Jacopo de Barbari
(c1440 - c1514)
Surprisingly little is known of the life of Jacopo de Barbari. Estimates of his date of birth vary from 1436-1475, and there is little or no firm evidence as to his place of birth, where he learned his skills, or who was his master. What is known is that he was described as Venetian by his contemporaries, including Albrecht Dürer, Marcantonio Michiel, and Geldenhauer Noviomagus, and that he moved to Nuremberg in 1500 to work for Emperor Maximillian I as a portrait painter and miniaturist. In doing so, de Barbari became the first significant Italian renaissance artist to work in northern Europe.

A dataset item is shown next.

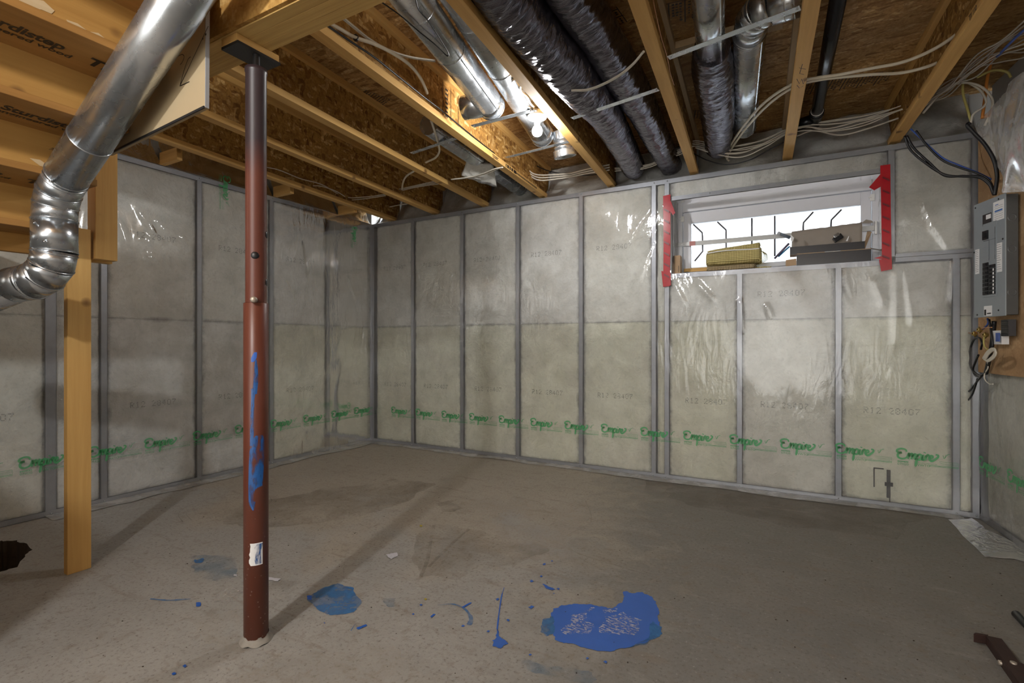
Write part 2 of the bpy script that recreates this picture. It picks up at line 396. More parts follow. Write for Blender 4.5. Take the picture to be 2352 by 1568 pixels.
# ------------------------------------------------------------------ setting: floor (with the broken-out pit), ceiling, far walls
def rough_poly(poly, amp, it=3):
    p = [V(q) for q in poly]
    for k in range(it):
        out = []
        for i, a in enumerate(p):
            b = p[(i+1) % len(p)]; L = (b-a).length
            m = (a+b)/2+V((random.uniform(-1, 1), random.uniform(-1, 1), 0))*min(amp, L*.22); out += [a, m]
        p = out; amp *= .6
    return p
hole = rough_poly([fl(*q) for q in ((4, 1241), (40, 1240), (62, 1248), (75, 1262), (58, 1278), (40, 1302), (12, 1310), (-40, 1325), (-90, 1300), (-70, 1255))], .012, 2)
bm = bmesh.new()
outer = [bm.verts.new(p) for p in ((-.3, .3, 0), (5.9, .3, 0), (5.9, -8, 0), (-.3, -8, 0))]
inner = [bm.verts.new((p.x, p.y, 0)) for p in hole]
ed = [bm.edges.new((L[i], L[(i+1) % len(L)])) for L in (outer, inner) for i in range(len(L))]
bmesh.ops.triangle_fill(bm, edges=ed, use_beauty=True)
for f in bm.faces:
    if f.normal.z < 0: f.normal_flip()
me = bpy.data.meshes.new('floor'); bm.to_mesh(me); bm.free(); me.materials.append(CONC)
floor = bpy.data.objects.new('floor', me); COL.objects.link(floor); ORG[floor] = V((0, 0, 0)); tag(floor, kind='structure')
hc = sum(hole, V())/len(hole)
pit = MB(); k = len(hole); n0 = len(pit.v)
for (sc, z) in ((1.0, 0.0), (.985, -.09), (.93, -.13), (.8, -.30)):
    pit.v += [V((hc.x+(p.x-hc.x)*sc, hc.y+(p.y-hc.y)*sc, z)) for p in hole]
for r in range(3):
    for i in range(k): j = (i+1) % k; pit.f.append((r*k+i, r*k+j, (r+1)*k+j, (r+1)*k+i))
pit.f.append(tuple(range(3*k, 4*k)))
pit.build('pit', DIRT, floor)
for (c, sx, sy, sz) in ((fl(15, 1300, -.25), .12, .08, .06), (fl(50, 1275, -.28), .07, .06, .05)):
    q = MB().box((c.x-sx/2, c.y-sy/2, -.33), (c.x+sx/2, c.y+sy/2, -.33+sz)); q.build('rubble', CONC_W, floor, bevel=.01)

ceil = MB().box((-.3, -8, 2.70), (5.9, .3, 2.74)).build('ceiling', CONC_W); tag(ceil, kind='structure')
for iy in range(7):
    y1 = .3-iy*1.22; x0 = -.3-(1.22 if iy % 2 else 0)
    while x0 < 5.9:
        xa, xb = max(x0, -.3)+.0015, min(x0+2.44, 5.9)-.0015
        MB().box((xa, y1-1.2185, 2.647), (xb, y1-.0015, 2.665)).build('subfloor_panel', OSB_FLOOR, ceil); x0 += 2.44
uw = MB().prism([V((-.1, -3.965, 0)), V((2.07, -3.965, 0)), V((2.07, -3.965, 1.36)), V((-.1, -3.965, 1.36))], (0, -.09, 0)).build('added_shade_wall', CONC_W); tag(uw, kind='structure')  # unseen half wall added to cast the floor shade at lower left
wf = MB().box((-.3, -8.2, 0), (5.9, -8, 2.7)).build('wall_front', plain('bounce_white', (.80, .80, .78), .9, 0, .03)); tag(wf, kind='structure')  # unseen rear wall, whitened to bounce the added fill

# ------------------------------------------------------------------ stud walls
XS = [.5642+.61*i for i in range(8)]              # studs of the back wall, 24 in. apart
WX0, WX1, WZ0, WZ1 = 3.14, 4.48, 1.592, 2.155     # window opening
SY = [-(.5805+.6118*i) for i in range(4)]+[-2.69, -3.30, -3.91, -4.52]
wb = MB()
for a, b in (((-.31, .11, 0), (WX0, .31, 2.34)), ((WX1, .11, 0), (5.5, .31, 2.34)), ((WX0, .11, 0), (WX1, .31, WZ0-.02)), ((WX0, .11, WZ1+.02), (WX1, .31, 2.34)), ((-.31, .24, 2.34), (5.5, .31, 2.66))): wb.box(a, b)
wall_back = wb.build('wall_back', CONC_W); tag(wall_back, kind='structure')
wall_left = MB().box((-.31, -8, 0), (-.11, .11, 2.66)).build('wall_left', CONC_W); tag(wall_left, kind='structure')
RW = V((4.945, 0, 0)); RD = V((.105, -1, 0)).normalized(); RN = V((-RD.y*-1, 0, 0)); RN = V((RD.y, -RD.x, 0)).normalized()   # RN points into the room
if RN.x > 0: RN = -RN
wr = MB().obox(RW-RN*.11-RD*.15, RD*8.3, -RN*.2, (0, 0, 2.66)); wall_right = wr.build('wall_right', CONC_W); tag(wall_right, kind='structure')

def stud(parent, o, along, inward, z0, z1, wd=.036, dp=.088, name='metal_stud'):
    """C-shaped steel stud: web, two flanges, lips; flange face at o"""
    o, a, n = V(o), V(along), V(inward); m = MB(); H = V((0, 0, z1-z0)); o = V((o.x, o.y, z0)); t = .0018
    m.obox(o-a*wd/2, a*wd, n*t, H); m.obox(o-a*wd/2, a*t, n*dp, H); m.obox(o-a*wd/2+n*(dp-t), a*wd, n*t, H)
    m.obox(o+a*(wd/2-t), a*t, n*.008, H); m.obox(o+a*(wd/2-t)+n*(dp-.008), a*t, n*.008, H)
    return m.build(name, STEEL_STUD, parent)
def track(parent, o, along, L, inward, zf, up, name='metal_track', lip=.032):
    """U-shaped steel track: web at height zf, lips going up or down"""
    o, a, n = V(o), V(along), V(inward); o = V((o.x, o.y, zf)); m = MB(); t = .0018; s = 1 if up else -1
    m.obox(o, a*L, n*.09, (0, 0, t)); m.obox(o, a*L, n*t, (0, 0, s*lip)); m.obox(o+n*.088, a*L, n*t, (0, 0, s*lip))
    return m.build(name, STEEL_STUD, parent)
def screw(parent, p, n):
    MB().lathe(V(p), n, [(0, .004), (.003, .0035), (.0045, .001), (.0045, -.004)], 8).build('screw', GALV, parent)
FONT57 = {'R': '1111010001100011111010100100101 0001', '1': '00100011000010000100001000010001110', '2': '01110100010000100010001000100011111', '8': '01110100011000101110100011000101110', '4': '00010001100101010010111110001000010', '0': '01110100011000110001100011000101110', '7': '11111000010001000100010000100001000'}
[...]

De Barbari is documented as working in Wittemberg in 1503 for the Great Duke Frederick the Wise of Saxony. In 1504, he met Dürer in Nuremburg and the pair discussed drawing human proportion, although an unpublished draft version of Dürer’s own work on the subject reveals that the Dürer thought the Italian was holding back on him:
“…I find no one who has written anything about how to make canon of human proportions except for a man named Jacob, born in Venice and a charming painter. He showed me a man and a woman which he had made according to measure, so that I would now rather see what he meant than behold a new kingdom… Jacobus did not want to show his principles to me clearly, that I saw well” (as quoted in Levinson Early Italian Engravings from the National Gallery of Art).
In the same year, de Barbari was paid 254 Florins by the emperor for an unknown work made for Anton Kolb. He then moved to the court of the Elector Joachim I of Brandenburg at some point between the years 1506 and 1508. By March of 1510 he was in the employ of Archduchess Margaret in Brussels and Mechelen. In January 1511, he fell ill and made a will, and, in March, the Archduchess gave him a pension for life on account of his age and weakness. He was dead by 1516, leaving the Archduchess with his stock of 23 engraving plates.
His best-known woodcut is his monumental bird’s-eye view of Venice (1500), which was the first comprehensive picture of a city as viewed from its highest buildings. Jacopo signed his paintings and his engravings with a caduceus, perhaps signifying that he was the herald of a new art.